Добрейший и любезнейший Николай Лукич,
Во-первых, простите, что так непростительно запоздал с ответом за хворостью и всякими недосугами. Во-вторых, что я Вам могу ответить и какой намек могу Вам дать на Ваш роковой и вековечный вопрос?* И в двух ли строках письма уложится это дело? Вот если б мы говорили с Вами несколько часов — другое дело, но ведь и тогда ничего бы, может быть, и не вышло, неверующие всего труднее убеждаются словами и рассуждениями. А не лучше ли бы Вам прочесть повнимательнее все послания ап<остола> Павла? Там очень много говорится собственно о вере, и лучше и сказать нельзя.* Хорошо, если б Вы тоже прочли всю Библию в переводе. Удивительное впечатление в целом делает эта книга. Выносите, например, такую мысль несомненно: что другой такой книги в человечестве нет и не может быть. И это — верите ли Вы, или не верите.
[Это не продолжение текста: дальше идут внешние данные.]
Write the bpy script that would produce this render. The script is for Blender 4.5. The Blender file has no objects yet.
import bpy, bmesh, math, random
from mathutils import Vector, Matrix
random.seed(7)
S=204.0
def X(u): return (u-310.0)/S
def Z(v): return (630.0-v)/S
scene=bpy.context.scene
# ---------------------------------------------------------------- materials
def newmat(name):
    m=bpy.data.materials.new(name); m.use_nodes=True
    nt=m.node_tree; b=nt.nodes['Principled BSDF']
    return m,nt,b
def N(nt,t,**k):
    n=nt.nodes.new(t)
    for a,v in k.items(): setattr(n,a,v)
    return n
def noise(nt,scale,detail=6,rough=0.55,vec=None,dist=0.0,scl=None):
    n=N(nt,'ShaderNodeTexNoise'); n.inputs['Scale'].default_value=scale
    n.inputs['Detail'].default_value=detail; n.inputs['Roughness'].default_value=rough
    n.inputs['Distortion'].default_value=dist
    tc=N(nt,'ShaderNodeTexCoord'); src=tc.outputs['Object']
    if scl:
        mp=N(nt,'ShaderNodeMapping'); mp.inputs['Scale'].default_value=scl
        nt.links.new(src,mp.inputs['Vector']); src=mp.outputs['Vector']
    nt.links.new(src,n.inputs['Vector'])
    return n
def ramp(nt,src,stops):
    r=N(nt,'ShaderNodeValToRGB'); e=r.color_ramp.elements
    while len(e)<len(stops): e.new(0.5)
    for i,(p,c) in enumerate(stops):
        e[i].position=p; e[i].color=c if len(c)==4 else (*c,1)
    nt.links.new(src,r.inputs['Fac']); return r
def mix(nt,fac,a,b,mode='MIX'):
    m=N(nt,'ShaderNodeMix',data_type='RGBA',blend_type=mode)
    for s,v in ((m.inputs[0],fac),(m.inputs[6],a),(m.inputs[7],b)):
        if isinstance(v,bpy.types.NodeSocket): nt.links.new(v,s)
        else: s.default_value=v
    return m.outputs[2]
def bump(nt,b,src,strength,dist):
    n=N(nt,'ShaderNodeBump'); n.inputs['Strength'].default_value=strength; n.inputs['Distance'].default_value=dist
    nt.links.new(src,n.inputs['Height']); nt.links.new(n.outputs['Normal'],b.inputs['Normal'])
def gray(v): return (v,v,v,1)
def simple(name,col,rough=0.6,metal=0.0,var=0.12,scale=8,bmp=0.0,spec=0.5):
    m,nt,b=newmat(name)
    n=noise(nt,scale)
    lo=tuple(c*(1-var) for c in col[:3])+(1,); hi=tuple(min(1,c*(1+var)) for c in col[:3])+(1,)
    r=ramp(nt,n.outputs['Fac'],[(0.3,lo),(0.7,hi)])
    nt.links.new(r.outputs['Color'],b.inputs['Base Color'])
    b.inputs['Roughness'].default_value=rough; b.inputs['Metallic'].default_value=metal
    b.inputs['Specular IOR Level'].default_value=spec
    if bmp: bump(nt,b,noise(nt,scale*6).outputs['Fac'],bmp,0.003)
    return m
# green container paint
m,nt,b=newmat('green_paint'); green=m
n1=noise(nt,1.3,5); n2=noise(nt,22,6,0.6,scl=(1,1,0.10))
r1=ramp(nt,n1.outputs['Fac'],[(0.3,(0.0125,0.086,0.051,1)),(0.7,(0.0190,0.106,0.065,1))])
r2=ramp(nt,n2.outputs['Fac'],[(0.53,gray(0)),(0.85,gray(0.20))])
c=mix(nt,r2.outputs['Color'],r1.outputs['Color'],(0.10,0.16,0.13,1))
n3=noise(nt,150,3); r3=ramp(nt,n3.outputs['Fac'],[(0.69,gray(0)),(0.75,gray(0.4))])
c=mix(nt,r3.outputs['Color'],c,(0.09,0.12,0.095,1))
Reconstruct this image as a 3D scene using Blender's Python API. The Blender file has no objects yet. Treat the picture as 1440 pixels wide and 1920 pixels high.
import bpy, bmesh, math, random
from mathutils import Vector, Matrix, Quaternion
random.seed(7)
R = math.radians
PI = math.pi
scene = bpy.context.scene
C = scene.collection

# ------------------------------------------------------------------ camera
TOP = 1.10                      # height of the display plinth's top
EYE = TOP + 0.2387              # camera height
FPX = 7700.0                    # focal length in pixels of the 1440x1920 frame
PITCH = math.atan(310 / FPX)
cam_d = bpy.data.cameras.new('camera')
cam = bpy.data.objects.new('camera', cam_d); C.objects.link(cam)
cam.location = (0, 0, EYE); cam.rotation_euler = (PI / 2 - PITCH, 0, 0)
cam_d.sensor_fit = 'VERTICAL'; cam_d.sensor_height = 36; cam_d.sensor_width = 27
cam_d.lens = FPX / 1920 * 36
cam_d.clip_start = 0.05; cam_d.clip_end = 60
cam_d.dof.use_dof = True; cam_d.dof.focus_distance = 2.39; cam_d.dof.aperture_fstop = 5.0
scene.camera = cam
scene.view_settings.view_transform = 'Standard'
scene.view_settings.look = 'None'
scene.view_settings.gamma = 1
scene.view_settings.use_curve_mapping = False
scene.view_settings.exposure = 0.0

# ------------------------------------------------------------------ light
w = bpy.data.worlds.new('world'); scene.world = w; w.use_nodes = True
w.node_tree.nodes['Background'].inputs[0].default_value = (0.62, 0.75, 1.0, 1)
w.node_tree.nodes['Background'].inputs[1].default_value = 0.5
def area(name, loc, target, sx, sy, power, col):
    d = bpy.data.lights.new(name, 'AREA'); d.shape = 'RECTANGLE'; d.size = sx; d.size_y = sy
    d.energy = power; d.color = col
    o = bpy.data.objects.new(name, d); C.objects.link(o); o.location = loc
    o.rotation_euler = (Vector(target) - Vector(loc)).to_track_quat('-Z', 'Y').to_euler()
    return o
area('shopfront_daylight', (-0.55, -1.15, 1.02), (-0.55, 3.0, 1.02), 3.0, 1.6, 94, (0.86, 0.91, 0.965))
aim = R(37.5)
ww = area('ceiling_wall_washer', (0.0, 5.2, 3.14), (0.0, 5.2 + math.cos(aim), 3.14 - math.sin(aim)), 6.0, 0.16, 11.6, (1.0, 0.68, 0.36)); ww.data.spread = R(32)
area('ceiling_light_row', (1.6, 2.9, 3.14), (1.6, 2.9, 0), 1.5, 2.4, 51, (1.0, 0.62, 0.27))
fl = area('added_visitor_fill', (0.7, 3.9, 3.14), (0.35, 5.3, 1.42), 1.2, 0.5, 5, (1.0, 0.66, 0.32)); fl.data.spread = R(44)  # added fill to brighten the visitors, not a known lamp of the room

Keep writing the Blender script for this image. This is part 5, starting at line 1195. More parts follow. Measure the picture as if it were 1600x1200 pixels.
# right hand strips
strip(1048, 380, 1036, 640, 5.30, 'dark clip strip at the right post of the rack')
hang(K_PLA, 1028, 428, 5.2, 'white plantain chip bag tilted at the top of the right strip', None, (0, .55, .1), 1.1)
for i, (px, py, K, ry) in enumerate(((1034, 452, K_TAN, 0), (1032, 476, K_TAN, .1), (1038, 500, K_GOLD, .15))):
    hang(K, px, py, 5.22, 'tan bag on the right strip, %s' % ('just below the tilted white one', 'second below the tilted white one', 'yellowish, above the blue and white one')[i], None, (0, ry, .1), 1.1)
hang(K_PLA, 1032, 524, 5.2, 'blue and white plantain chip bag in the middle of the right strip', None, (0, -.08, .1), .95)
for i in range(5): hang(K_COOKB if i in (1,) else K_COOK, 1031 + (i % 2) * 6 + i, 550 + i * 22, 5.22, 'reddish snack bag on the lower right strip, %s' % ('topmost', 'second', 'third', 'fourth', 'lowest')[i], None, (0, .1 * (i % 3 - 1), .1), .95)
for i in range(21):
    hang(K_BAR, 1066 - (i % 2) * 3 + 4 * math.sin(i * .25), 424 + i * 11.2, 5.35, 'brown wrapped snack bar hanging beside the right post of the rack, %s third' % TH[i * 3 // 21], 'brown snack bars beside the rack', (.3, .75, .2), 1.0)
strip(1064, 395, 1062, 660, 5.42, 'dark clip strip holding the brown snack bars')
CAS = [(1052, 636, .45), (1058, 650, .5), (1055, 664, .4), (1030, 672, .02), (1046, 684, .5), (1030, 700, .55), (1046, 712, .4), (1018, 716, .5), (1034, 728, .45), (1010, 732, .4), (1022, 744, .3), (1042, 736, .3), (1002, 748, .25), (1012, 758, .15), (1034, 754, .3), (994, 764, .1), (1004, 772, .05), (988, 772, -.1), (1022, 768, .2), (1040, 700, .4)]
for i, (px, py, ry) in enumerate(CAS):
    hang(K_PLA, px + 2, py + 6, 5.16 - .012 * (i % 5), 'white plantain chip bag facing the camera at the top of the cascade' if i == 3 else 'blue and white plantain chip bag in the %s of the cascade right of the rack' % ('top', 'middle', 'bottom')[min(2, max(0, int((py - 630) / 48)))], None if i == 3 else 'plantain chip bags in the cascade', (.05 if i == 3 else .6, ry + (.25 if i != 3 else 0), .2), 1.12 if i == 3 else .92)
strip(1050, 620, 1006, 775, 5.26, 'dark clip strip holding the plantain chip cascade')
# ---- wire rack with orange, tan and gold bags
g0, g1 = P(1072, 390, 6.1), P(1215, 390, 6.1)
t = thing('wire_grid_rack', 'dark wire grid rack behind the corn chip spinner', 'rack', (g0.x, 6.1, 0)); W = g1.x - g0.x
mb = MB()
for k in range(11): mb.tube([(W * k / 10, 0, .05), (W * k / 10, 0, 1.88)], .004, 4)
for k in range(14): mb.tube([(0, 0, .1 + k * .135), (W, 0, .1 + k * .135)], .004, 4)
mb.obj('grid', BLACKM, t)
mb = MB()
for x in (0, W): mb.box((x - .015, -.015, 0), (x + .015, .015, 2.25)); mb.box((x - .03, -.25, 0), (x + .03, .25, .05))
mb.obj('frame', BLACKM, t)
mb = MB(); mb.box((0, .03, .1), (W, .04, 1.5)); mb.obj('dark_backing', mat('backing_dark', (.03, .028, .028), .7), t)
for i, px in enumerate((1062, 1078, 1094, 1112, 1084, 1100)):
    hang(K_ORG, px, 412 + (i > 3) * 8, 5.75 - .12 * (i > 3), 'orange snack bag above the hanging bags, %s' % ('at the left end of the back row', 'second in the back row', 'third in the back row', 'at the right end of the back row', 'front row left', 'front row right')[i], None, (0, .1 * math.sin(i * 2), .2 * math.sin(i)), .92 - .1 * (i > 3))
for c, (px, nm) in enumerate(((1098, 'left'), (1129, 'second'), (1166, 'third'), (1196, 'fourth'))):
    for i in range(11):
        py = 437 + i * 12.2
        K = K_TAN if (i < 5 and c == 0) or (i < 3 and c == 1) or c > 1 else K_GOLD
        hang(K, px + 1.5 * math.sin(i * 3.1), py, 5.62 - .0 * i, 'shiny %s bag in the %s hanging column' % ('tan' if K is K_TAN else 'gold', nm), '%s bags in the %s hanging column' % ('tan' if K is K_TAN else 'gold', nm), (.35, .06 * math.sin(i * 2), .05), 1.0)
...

Намеков тут никаких быть не может. Скажу Вам лишь одно слово: всякий организм существует на земле, чтоб жить, а не истреблять себя.
Наука определила так и уже подвела довольно точно законы для утверждения этой аксиомы. Человечество в его целом есть, конечно, только организм. Этот организм бесспорно имеет свои законы бытия. Разум же человеческий их отыскивает. Теперь представьте себе, что нет Бога и бессмертия души (бессмертие души и Бог — это всё одно, одна и та же идея). Скажите, для чего мне тогда жить хорошо, делать добро, если я умру на земле совсем? Без бессмертия-то ведь всё дело в том, чтоб только достигнуть мой срок, и там хоть всё гори. А если так, то почему мне (если я только надеюсь на мою ловкость и ум, чтоб не попасться закону) и не зарезать другого, не ограбить, не обворовать, или почему мне если уж не резать, так прямо не жить на счет других, в одну свою утробу? Ведь я умру, и всё умрет, ничего не будет! Таким образом, и выйдет, что один лишь человеческий организм не подпадает под всеобщую аксиому и живет лишь для разрушения себя, а не для сохранения и питания себя. Ибо что за общество, если все члены один другому враги? И выйдет страшный вздор. Прибавьте тут, сверх всего этого, мое я, которое всё сознало. Если оно это всё сознало, то есть всю землю и ее аксиому, то, стало быть, это мое я выше всего этого, по крайней мере не укладывается в одно это, а становится как бы в сторону, над всем этим, судит и сознает его. Но в таком случае это я не только не подчиняется земной аксиоме, земному закону, но и выходит из них, выше их имеет закон. Где же этот закон? Не на земле, где всё закончено и всё умирает бесследно и без воскресения.* Нет ли намека на бессмертие души? Если б его не было, то стали ли бы Вы сами-то, Николай Лукич, о нем беспокоиться, письма писать, искать его? Значит, Вы с Вашим я не можете справиться: в земной порядок оно не укладывается, а ищет еще чего-то другого, кроме земли, чему тоже принадлежит оно. Впрочем, что ни пиши, ничего из этого не выйдет. Крепко жму Вам руку и прощаюсь с Вами. Не оставляйте Вашего беспокойства, ищите и, может быть, найдете.